What is expected: Quote, without change, all of the lines that follow.

Provided data:
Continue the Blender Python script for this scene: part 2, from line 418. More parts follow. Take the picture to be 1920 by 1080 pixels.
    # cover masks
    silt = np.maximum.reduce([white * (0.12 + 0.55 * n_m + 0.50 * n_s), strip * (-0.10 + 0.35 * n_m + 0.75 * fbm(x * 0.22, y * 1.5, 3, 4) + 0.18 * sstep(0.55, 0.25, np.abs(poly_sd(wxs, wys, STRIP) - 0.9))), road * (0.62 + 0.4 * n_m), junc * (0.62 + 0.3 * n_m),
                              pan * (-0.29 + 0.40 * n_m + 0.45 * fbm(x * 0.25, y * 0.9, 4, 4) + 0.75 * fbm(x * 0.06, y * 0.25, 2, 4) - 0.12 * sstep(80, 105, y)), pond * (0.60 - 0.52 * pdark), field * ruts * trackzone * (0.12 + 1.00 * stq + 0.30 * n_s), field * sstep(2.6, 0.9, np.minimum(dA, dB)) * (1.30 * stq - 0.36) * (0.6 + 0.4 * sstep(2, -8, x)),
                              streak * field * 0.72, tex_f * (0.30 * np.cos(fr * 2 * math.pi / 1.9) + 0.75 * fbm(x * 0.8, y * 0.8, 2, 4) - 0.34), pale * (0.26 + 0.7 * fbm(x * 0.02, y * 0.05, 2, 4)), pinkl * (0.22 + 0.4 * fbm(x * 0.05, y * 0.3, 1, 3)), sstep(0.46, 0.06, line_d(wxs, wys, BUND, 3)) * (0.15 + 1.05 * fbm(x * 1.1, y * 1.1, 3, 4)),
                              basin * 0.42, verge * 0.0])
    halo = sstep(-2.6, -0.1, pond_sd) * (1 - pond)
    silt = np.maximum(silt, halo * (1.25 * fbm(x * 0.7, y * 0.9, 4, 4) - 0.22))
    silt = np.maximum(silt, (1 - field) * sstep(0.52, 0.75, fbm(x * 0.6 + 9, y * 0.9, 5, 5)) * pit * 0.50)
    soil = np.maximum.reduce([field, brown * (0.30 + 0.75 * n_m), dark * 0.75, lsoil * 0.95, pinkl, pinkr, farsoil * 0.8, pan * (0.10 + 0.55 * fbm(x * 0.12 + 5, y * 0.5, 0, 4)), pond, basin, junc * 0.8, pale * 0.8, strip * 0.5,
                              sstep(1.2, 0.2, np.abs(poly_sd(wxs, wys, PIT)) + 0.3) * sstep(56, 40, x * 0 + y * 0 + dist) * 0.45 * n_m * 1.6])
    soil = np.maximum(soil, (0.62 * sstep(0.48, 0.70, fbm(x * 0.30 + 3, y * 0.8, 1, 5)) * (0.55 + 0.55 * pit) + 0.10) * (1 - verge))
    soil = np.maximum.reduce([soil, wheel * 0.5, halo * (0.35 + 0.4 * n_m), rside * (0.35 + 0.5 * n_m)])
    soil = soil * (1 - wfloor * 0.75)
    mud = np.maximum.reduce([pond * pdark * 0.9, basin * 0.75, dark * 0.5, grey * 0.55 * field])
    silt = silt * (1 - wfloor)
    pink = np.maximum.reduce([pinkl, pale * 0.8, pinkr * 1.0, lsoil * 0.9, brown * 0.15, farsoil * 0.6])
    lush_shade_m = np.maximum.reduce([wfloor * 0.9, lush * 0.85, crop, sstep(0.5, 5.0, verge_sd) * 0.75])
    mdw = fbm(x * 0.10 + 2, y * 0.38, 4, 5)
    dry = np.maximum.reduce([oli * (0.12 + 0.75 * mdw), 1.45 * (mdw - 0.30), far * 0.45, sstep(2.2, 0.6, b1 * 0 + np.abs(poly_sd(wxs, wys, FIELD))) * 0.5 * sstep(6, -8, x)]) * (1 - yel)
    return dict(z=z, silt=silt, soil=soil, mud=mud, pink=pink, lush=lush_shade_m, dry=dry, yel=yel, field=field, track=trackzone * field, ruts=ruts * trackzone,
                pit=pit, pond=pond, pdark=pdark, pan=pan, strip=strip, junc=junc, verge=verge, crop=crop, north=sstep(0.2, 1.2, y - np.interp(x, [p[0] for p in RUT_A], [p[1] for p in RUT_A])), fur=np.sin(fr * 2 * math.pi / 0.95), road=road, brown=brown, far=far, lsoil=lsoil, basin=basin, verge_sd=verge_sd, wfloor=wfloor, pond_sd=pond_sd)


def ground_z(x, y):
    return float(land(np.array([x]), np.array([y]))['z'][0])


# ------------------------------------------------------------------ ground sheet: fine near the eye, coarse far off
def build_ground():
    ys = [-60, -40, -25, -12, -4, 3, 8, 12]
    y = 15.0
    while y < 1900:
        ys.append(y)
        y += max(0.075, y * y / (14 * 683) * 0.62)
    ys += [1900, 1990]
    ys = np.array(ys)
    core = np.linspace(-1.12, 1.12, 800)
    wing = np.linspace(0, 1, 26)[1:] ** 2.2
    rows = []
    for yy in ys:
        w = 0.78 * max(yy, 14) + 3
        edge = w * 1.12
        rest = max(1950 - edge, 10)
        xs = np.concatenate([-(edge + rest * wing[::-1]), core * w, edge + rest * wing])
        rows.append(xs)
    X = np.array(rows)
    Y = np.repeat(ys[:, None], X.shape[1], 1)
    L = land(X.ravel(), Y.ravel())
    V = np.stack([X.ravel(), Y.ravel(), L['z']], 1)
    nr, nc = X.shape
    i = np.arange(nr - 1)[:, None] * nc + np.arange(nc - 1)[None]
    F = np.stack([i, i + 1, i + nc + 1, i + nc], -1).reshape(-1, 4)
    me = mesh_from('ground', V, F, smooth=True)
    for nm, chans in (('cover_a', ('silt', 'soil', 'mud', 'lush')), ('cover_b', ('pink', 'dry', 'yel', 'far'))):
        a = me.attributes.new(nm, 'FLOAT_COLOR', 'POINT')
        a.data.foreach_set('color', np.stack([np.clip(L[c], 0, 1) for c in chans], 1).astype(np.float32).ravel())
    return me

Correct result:
Continue the Blender Python script for this scene: part 2, from line 418. More parts follow. Take the picture to be 1920 by 1080 pixels.
    # cover masks
    silt = np.maximum.reduce([white * (0.12 + 0.55 * n_m + 0.50 * n_s), strip * (-0.10 + 0.35 * n_m + 0.75 * fbm(x * 0.22, y * 1.5, 3, 4) + 0.18 * sstep(0.55, 0.25, np.abs(poly_sd(wxs, wys, STRIP) - 0.9))), road * (0.62 + 0.4 * n_m), junc * (0.62 + 0.3 * n_m),
                              pan * (-0.29 + 0.40 * n_m + 0.45 * fbm(x * 0.25, y * 0.9, 4, 4) + 0.75 * fbm(x * 0.06, y * 0.25, 2, 4) - 0.12 * sstep(80, 105, y)), pond * (0.60 - 0.52 * pdark), field * ruts * trackzone * (0.12 + 1.00 * stq + 0.30 * n_s), field * sstep(2.6, 0.9, np.minimum(dA, dB)) * (1.30 * stq - 0.36) * (0.6 + 0.4 * sstep(2, -8, x)),
                              streak * field * 0.72, tex_f * (0.30 * np.cos(fr * 2 * math.pi / 1.9) + 0.75 * fbm(x * 0.8, y * 0.8, 2, 4) - 0.34), pale * (0.26 + 0.7 * fbm(x * 0.02, y * 0.05, 2, 4)), pinkl * (0.22 + 0.4 * fbm(x * 0.05, y * 0.3, 1, 3)), sstep(0.46, 0.06, line_d(wxs, wys, BUND, 3)) * (0.15 + 1.05 * fbm(x * 1.1, y * 1.1, 3, 4)),
                              basin * 0.42, verge * 0.0])
    halo = sstep(-2.6, -0.1, pond_sd) * (1 - pond)
    silt = np.maximum(silt, halo * (1.25 * fbm(x * 0.7, y * 0.9, 4, 4) - 0.22))
    silt = np.maximum(silt, (1 - field) * sstep(0.52, 0.75, fbm(x * 0.6 + 9, y * 0.9, 5, 5)) * pit * 0.50)
    soil = np.maximum.reduce([field, brown * (0.30 + 0.75 * n_m), dark * 0.75, lsoil * 0.95, pinkl, pinkr, farsoil * 0.8, pan * (0.10 + 0.55 * fbm(x * 0.12 + 5, y * 0.5, 0, 4)), pond, basin, junc * 0.8, pale * 0.8, strip * 0.5,
                              sstep(1.2, 0.2, np.abs(poly_sd(wxs, wys, PIT)) + 0.3) * sstep(56, 40, x * 0 + y * 0 + dist) * 0.45 * n_m * 1.6])
    soil = np.maximum(soil, (0.62 * sstep(0.48, 0.70, fbm(x * 0.30 + 3, y * 0.8, 1, 5)) * (0.55 + 0.55 * pit) + 0.10) * (1 - verge))
    soil = np.maximum.reduce([soil, wheel * 0.5, halo * (0.35 + 0.4 * n_m), rside * (0.35 + 0.5 * n_m)])
    soil = soil * (1 - wfloor * 0.75)
    mud = np.maximum.reduce([pond * pdark * 0.9, basin * 0.75, dark * 0.5, grey * 0.55 * field])
    silt = silt * (1 - wfloor)
    pink = np.maximum.reduce([pinkl, pale * 0.8, pinkr * 1.0, lsoil * 0.9, brown * 0.15, farsoil * 0.6])
    lush_shade_m = np.maximum.reduce([wfloor * 0.9, lush * 0.85, crop, sstep(0.5, 5.0, verge_sd) * 0.75])
    mdw = fbm(x * 0.10 + 2, y * 0.38, 4, 5)
    dry = np.maximum.reduce([oli * (0.12 + 0.75 * mdw), 1.45 * (mdw - 0.30), far * 0.45, sstep(2.2, 0.6, b1 * 0 + np.abs(poly_sd(wxs, wys, FIELD))) * 0.5 * sstep(6, -8, x)]) * (1 - yel)
    return dict(z=z, silt=silt, soil=soil, mud=mud, pink=pink, lush=lush_shade_m, dry=dry, yel=yel, field=field, track=trackzone * field, ruts=ruts * trackzone,
                pit=pit, pond=pond, pdark=pdark, pan=pan, strip=strip, junc=junc, verge=verge, crop=crop, north=sstep(0.2, 1.2, y - np.interp(x, [p[0] for p in RUT_A], [p[1] for p in RUT_A])), fur=np.sin(fr * 2 * math.pi / 0.95), road=road, brown=brown, far=far, lsoil=lsoil, basin=basin, verge_sd=verge_sd, wfloor=wfloor, pond_sd=pond_sd)


def ground_z(x, y):
    return float(land(np.array([x]), np.array([y]))['z'][0])


# ------------------------------------------------------------------ ground sheet: fine near the eye, coarse far off
def build_ground():
    ys = [-60, -40, -25, -12, -4, 3, 8, 12]
    y = 15.0
    while y < 1900:
        ys.append(y)
        y += max(0.075, y * y / (14 * 683) * 0.62)
    ys += [1900, 1990]
    ys = np.array(ys)
    core = np.linspace(-1.12, 1.12, 800)
    wing = np.linspace(0, 1, 26)[1:] ** 2.2
    rows = []
    for yy in ys:
        w = 0.78 * max(yy, 14) + 3
        edge = w * 1.12
        rest = max(1950 - edge, 10)
        xs = np.concatenate([-(edge + rest * wing[::-1]), core * w, edge + rest * wing])
        rows.append(xs)
    X = np.array(rows)
    Y = np.repeat(ys[:, None], X.shape[1], 1)
    L = land(X.ravel(), Y.ravel())
    V = np.stack([X.ravel(), Y.ravel(), L['z']], 1)
    nr, nc = X.shape
    i = np.arange(nr - 1)[:, None] * nc + np.arange(nc - 1)[None]
    F = np.stack([i, i + 1, i + nc + 1, i + nc], -1).reshape(-1, 4)
    me = mesh_from('ground', V, F, smooth=True)
    for nm, chans in (('cover_a', ('silt', 'soil', 'mud', 'lush')), ('cover_b', ('pink', 'dry', 'yel', 'far'))):
        a = me.attributes.new(nm, 'FLOAT_COLOR', 'POINT')
        a.data.foreach_set('color', np.stack([np.clip(L[c], 0, 1) for c in chans], 1).astype(np.float32).ravel())
    return me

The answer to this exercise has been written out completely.